A fascinating feature of these books was their illustration, usually on the first pages, inviting the reader through the gate (sha'ar) into the book. Carlebach devotes considerable space to these illustrations, noting the centrality of ladders in them as well as illuminations that sent their observers back to Eden. She also explains the extent to which these very traditions were at odds with Christianity, providing an alternative to Christian messages in Books of Hours. Most interestingly, Carlebach uncovers the humor behind the illustrations.

Chapters Five and Six are in my eyes the most thought provoking, discussing how early modern Jews lived in Jewish time within Christian time. Carlebach uses the calendar to demonstrate how Jewish and Christian time were intertwined as well as the ways Jews attempted to separate themselves as a minority from majority culture. The pejorative expressions employed by the Hebrew Christian calendars leave no doubt of the tensions between Jews and Christians. Christian authorities were aware of the insults expressed toward Christians in these calendars and thus they were subject to censure.

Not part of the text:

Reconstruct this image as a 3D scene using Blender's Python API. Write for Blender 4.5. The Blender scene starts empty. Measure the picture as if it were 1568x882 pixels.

Chapter Six addresses non-Jewish time from a different angle, distinguishing between church time and market time. Carlebach juxtaposes the two kinds of time, presenting market time as that when Jews and Christians traded to their mutual benefit and when relaxed boundaries encouraged frivolity, and church time as ominous and dangerous for travel and access. Despite this distinction, Carlebach is well aware of the overlap between them, and in my opinion her discussion presents a much more complex story than the distinctions she draws at the outset. Indeed, as she explains, Christian holy days and market days were noted in the calendar in the same rubric or column. Moreover, church time—religious festivals and dates—governed the economic time. Business contracts were signed on certain saints’ days, and internal Jewish documents reveal that Jews used these dates as part of their business reckonings. Even the German word messe meant both market and mass and the markets began and ended in conjunction with specific holidays.

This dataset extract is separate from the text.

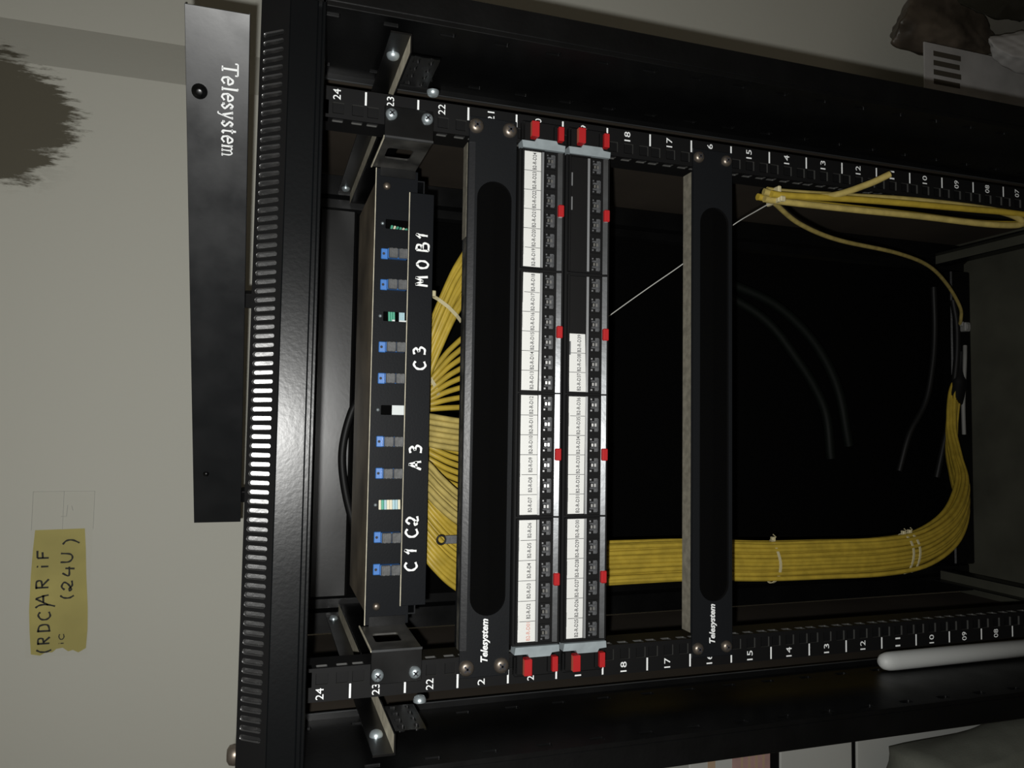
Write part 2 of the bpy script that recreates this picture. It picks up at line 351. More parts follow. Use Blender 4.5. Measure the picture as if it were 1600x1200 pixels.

Chapter Seven presents the most beautiful aspect of the calendars, the illustrations, already mentioned above. Centered on the turn of the seasons, known in Hebrew as the tequfah—the solstice and equinox—these four seasonal turning points were widely observed in medieval and early modern Europe. During these hours Jews did not drink water, especially water left uncovered. While some rabbinic authorities questioned the legitimacy of these practices, the tequfah was noted in detail on the calendars. Part of the chapter surveys Christian responses to the tequfah customs and the ways Christians mocked these beliefs and practices. Carlebach also notes that the tequfot can also be seen from a gendered perspective as the sources and calendars themselves acknowledge women’s role in these practices and in this way allows another perspective on calendars and their users. The last chapter of the book, which also serves as its conclusion, brings the reader back to the introduction. Carlebach returns to discuss the ways in which time reckoning reflects system of beliefs, from orders of creation to messianic expectations.       

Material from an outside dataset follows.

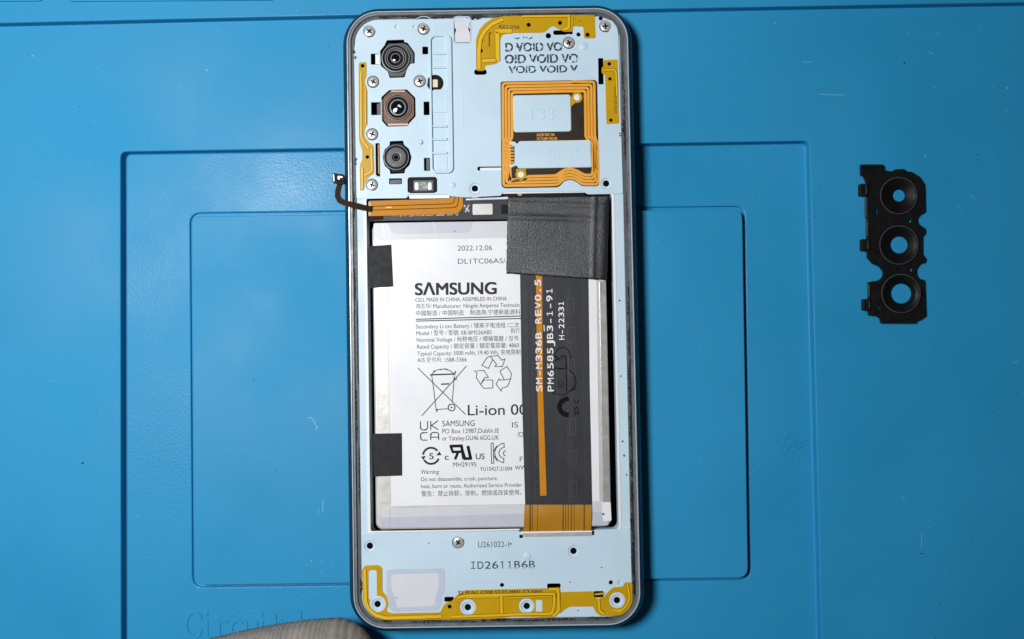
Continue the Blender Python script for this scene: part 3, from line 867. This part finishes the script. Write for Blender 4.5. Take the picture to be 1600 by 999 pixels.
shape("orange_stripe", fillet([(837.5, 430), (847, 430), (848, 600), (854, 774.5), (844, 775), (839.5, 600)], .4), 9.185, .03, m_orange, fx, .005)
def lines_on_flex(xs, y0, y1, wd, m_=m_charcoal, z=9.2, lift=.05):
    for x in xs:
        strokes("trace_line", [([(x, y0), (x + (y1 - y0) * .016, y1)], wd)], z, m_trace, fx, lift)
lines_on_flex([817.5, 820, 822.5, 830], 440, 785, .8)
lines_on_flex([868, 883, 885.5, 888, 891, 909, 912, 915], 440, 786, .8)
for y0 in (466, 512, 562, 655, 704, 752):
    xo = (y0 - 440) * .016
    strokes("window_outline", [([(886 + xo, y0), (896 + xo, y0), (896.4 + xo, y0 + 24), (886.4 + xo, y0 + 24)], .8, True)], 9.21, m_gunmetal, fx, .06)
for y0 in (514, 655, 704, 752):
    xo = (y0 - 440) * .016
    strokes("window_outline", [([(836 + xo, y0), (832 + xo, y0), (832.4 + xo, y0 + 24), (836.4 + xo, y0 + 24)], .7)], 9.21, m_gunmetal, fx, .06)
def VT(body, x, y0, y1, h, m_=m_ink_white, bold=.012):
    """monospaced lettering that reads upwards from y0 to y1"""
    n_ = len(body); st = (y0 - y1) / n_
    for i, ch in enumerate(body):
        if ch == ' ': continue
        if ch == '1':
            yb = y0 - st * (i + .5) + st * .28
            bar_glyph("printed_letter", ch, yb, yb + st * .56, x - (y0 - yb) * .014, h, 9.225, m_, fx, 1.35, True)
            continue
        nar = {'1': .5, '-': .55, '.': .28, 'I': .3}.get(ch, .78)
        yb = y0 - st * (i + .5) + st * nar / 2
        text("printed_letter", ch, x - (y0 - yb) * .014, x - (y0 - yb) * .014 + st * nar, yb, h, 9.225, m_, fx, K, bold, True)
VT("SM-M336B REV0.5", 842.5, 613, 436, 9.5)
VT("PM6585JB3-1-91", 860.5, 613, 449, 9.5)
VT("H-22331", 877.5, 532, 470, 8.5)
strokes("overline", [([(850.5, 518), (850, 508)], 1.4)], 9.225, m_ink_white, fx)
# ink stamp on the ribbon
strokes("ink_stamp", [(arc(879, 561, 13, 18, 200, 370, 16), 1.5), (arc(876, 565, 12, 12, 30, 150, 10), 1.2), ([(866, 556), (873, 561), (867, 564)], 2.2), (arc(880, 559, 3, 3, 120, 330, 8), 1.6),
    (arc(874, 578, 12, 2.4, 180, 340, 8), 1.2), ([(889, 578), (896, 584), (899, 592), (900, 600), (896, 606), (893, 611)], 1.6), ([(870, 616), (878, 618), (886, 615), (893, 609)], 1.4), (arc(897, 607, 2.2, 2.2, 0, 360, 8), 1.2), (arc(866, 614, 3, 2.2, 0, 360, 8), 1.1),
    (arc(890, 636, 16, 13, 95, 265, 16), 7.5), ([(884, 556), (885.5, 612)], 1.4)], 9.222, m_gloss_ink, fx)
text("ink_stamp", "SO", 876, 886, 606, 9, 9.222, m_gloss_ink, fx, K, 0., True)
text("ink_stamp", "25", 901, 914, 649, 7, 9.222, m_gloss_ink, fx, K + .1, .01, True)
text("ink_stamp", "C", 901, 907, 631, 7, 9.222, m_gloss_ink, fx, K + .1, .01, True)
# black woven patch over the connector
def patch():
    q = [(793.5, 307.5), (952, 305.5), (948.5, 438), (791, 427.5)]
    nx, ny = 48, 40
    vs, fs = [], []
    def hz(u, v):
        z = 9.42
        z += .30 * math.exp(-((u - .855) / .016) ** 2)                  # long crease at the right
        z += .40 * math.exp(-((v - .26 - .03 * u) / .03) ** 2) * (.4 + .6 * math.sin(3 * u + .5))
        z += .30 * math.sin(5.1 * u + 1.2) * math.sin(3.3 * v + .6) * (.3 + v)
        z += .24 * math.exp(-((v - .08 - .05 * u) / .022) ** 2)
        z -= .5 * max(0, (u - .93) / .07) ** 2 * (v > .05)
        return z
    rows = []
    for j in range(ny + 1):
        v = j / ny
        for i in range(nx + 1):
            u = i / nx
            x = (q[0][0] * (1 - u) + q[1][0] * u) * (1 - v) + (q[3][0] * (1 - u) + q[2][0] * u) * v
            y = (q[0][1] * (1 - u) + q[1][1] * u) * (1 - v) + (q[3][1] * (1 - u) + q[2][1] * u) * v
            if i in (0, nx): x += rnd.uniform(-.5, .5)
            if j in (0, ny): y += rnd.uniform(-.5, .5)
            vs.append(P(x, y, hz(u, v)))
    m = nx + 1
    for j in range(ny):
        for i in range(nx):
            fs.append((j * m + i, (j + 1) * m + i, (j + 1) * m + i + 1, j * m + i + 1))
    edge = [i for i in range(m)] + [j * m + nx for j in range(1, ny + 1)] + [ny * m + i for i in range(nx - 1, -1, -1)] + [j * m for j in range(ny - 1, 0, -1)]
    b = len(vs)
    for e in edge:
        p = vs[e].copy(); p.z -= .00022; vs.append(p)
    for k2 in range(len(edge)):
        k3 = (k2 + 1) % len(edge)
        fs.append((edge[k2], edge[k3], b + k3, b + k2))
    m_ = M("woven_black", (.015, .015, .017), .34, 0, .8, .5, 2.5, .17, 3.6)
    o = from_world("woven_patch", vs, fs, m_, phone, None, True)
    return o
patch()
# the gap and folded foil above the patch
shape("gap_trim", fillet([(786, 301), (912, 300), (914, 307), (787, 308)], 1.5), 8.9, .3, m_black, phone, .08)
shape("copper_pad", rrect(809, 301, 816, 306, 2), 9.05, .2, m_copper, phone, .06)

# ---- payment coil
def coil():
    outer = fillet([(782, 129), (786, 127.5), (930, 125), (933, 129), (935.5, 262), (936, 289), (932, 291.5), (909, 291), (900, 284), (891, 281), (882, 283), (874, 291.5), (870, 293), (788, 294.5), (783.5, 291)], 3)
    b_ = shape("payment_coil", outer, CZ + .11, .1, m_coil_bg, phone, .02)
    def path(i):
        d = 2.6 + 4.7 * i
        e = 2.2 + 2.5 * i
        l = 783 + d
        pts = [(l, 128 + d), (892 - i * 2, 126 + d), (896 - i * 2, 125 + d + (1 if i else 0)), (931 - d, 125.5 + d), (932 - d, 215), (935.5 - e, 224), (936.5 - e, 268 - i * .5), (936 - e - i * .6, 291 - d * 1.02),
               (909 + d * .25, 290.5 - d), (901, 283.5 - d), (891, 280.5 - d), (881, 282.5 - d), (872 - d * .2, 291.5 - d), (828, 292.5 - d), (815 + (4 - i) , 292.5 - d + (0 if i < 2 else 0)), (784.5 + d, 293 - d)]
        if i == 3:
            pts[-2] = (826, 292.5 - d); pts[-1] = (818, 292 - d + 6)
            pts.append((786 + d * .7, 292 - d + 8.5))
        pts += [(l + 1.0 - i * 1.3, 262), (l + .8 - i * 1.8, 222), (l + .2, 216)]
        return pts
    for i in range(4):
        strokes("coil_trace", [(fillet(path(i), 4, 3), 3.9 if i < 3 else 4.2, True)], CZ + .15, m_coil, b_, .05)
    # feed lines that fan to the pads on the left
    for j, y in enumerate((229, 234, 239, 244, 249, 254)):
        strokes("feed_line", [([(787 + j % 2, y + (j - 2) * .9), (797, y), (806, y)], 2.6)], CZ + .165, m_coil, b_, .05)
    shape("contact_strip", rrect(803, 228, 808, 257, 1), CZ + .2, .08, m_brown, b_, .02)
    for q in ([(802, 150), (891, 148.5), (892, 205), (803, 206.5)], [(797, 222), (804, 222), (808, 226), (812, 221.5), (922, 219.5), (924, 261), (811, 263), (807, 258), (798, 262), (796, 259), (804, 256), (804, 228), (796, 225)]):
        sh = shape("moulded_window", fillet(q, 4 if len(q) == 4 else 1.5), CZ + .28, .3, m_plate, b_, .08)
        strokes("window_edge", [(fillet(q, 4 if len(q) == 4 else 1.5), 1.1, True)], CZ + .17, m_cream, b_, .06)
    for c, tail_ in (((901.5, 152.5), [(888, 154), (896, 150), (900, 160), (893, 166), (888, 165)]), ((814, 273), [(806, 264), (822, 264), (821, 273), (807, 273)])):
        t_ = shape("yellow_pad", fillet(tail_, 1.5), CZ + .18, .1, m_yellow, b_, .02)
        lathe("eyelet", [(8.6, CZ + .14), (8.6, CZ + .22), (5.2, CZ + .22), (5., CZ + .16), (4.8, CZ + .26), (.5, CZ + .3)], c, [m_yellow, m_white], b_, 24, [0, 0, 0, 1, 1, 1])
    text("printed_text", "A3330 NFC MA", 838.5, 867, 211, 4.4, CZ + .13, m_coil, b_, K, .02)
    text("printed_text", "VCT2209 V03-00", 838.5, 870.5, 217, 4.2, CZ + .13, m_coil, b_, K, .02)
    text("embossed_text", "T33", 822, 866, 178, 20, CZ + .38, m_plate, b_, K, .0, False, .12)
    text("embossed_text", "SM-M336B", 853, 905, 236, 7, CZ + .36, m_plate, b_, K, .0, False, .1)
    text("embossed_text", "F1A-3", 864, 894, 246.5, 7, CZ + .36, m_plate, b_, K, .0, False, .1)
coil()

# ---- tamper seal lettering
def void(body, x0, x1, y, h=13):
    return text("seal_text", body, x0, x1, y, h, CZ + .03, m_void, phone, K, .03)
void("D VOID VO", 790, 879, 74, 13.5); void("OID VOID VO", 789, 904, 92.5, 13.5); void("VOID VOID V", 795, 903, 109, 11)
strokes("seal_text", [(arc(808, 57, 4.5, 3.5, 20, 160, 6), 1.8), (arc(827, 57, 5, 3.5, 20, 160, 6), 1.8), ([(818, 57), (818.5, 60)], 1.6)], CZ + .03, m_void, phone)
for i in range(22):
    x, y = rnd.uniform(792, 903), rnd.choice((73, 91, 109)) + rnd.uniform(-6, 6)
    s = rnd.uniform(.7, 1.7)
    pts = [(x + s * math.cos(t) * rnd.uniform(.6, 1.3), y + s * math.sin(t) * rnd.uniform(.6, 1.3)) for t in [k_ * 1.05 for k_ in range(6)]]
    from_world("seal_fleck", [P(a, b, CZ + .045) for a, b in pts][::-1], [tuple(range(6))], rnd.choice((m_white, m_white, m_window, m_ink_blue)), phone)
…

 Much like the calendric literature Carlebach describes in her book, this book is both highly specialized for scholars and easily accessible and read by non-specialists. Carlebach’s achievement is on both these levels—a brilliant study of a little-known genre as well as a fascinating cultural history of the Jews of early modern Europe. No less impressive are the graphic features of the book. The calendar illuminations and their careful reproduction turn the experience of reading the book into a beautiful and aesthetic one. Like the calendars and the computational literature addressed by Carlebach that were often drawn in bright colors, Carlebach’s colorful and elegant depiction and presentation of the early modern calendric literature are a joy. I can only conclude by highly recommending this book to all.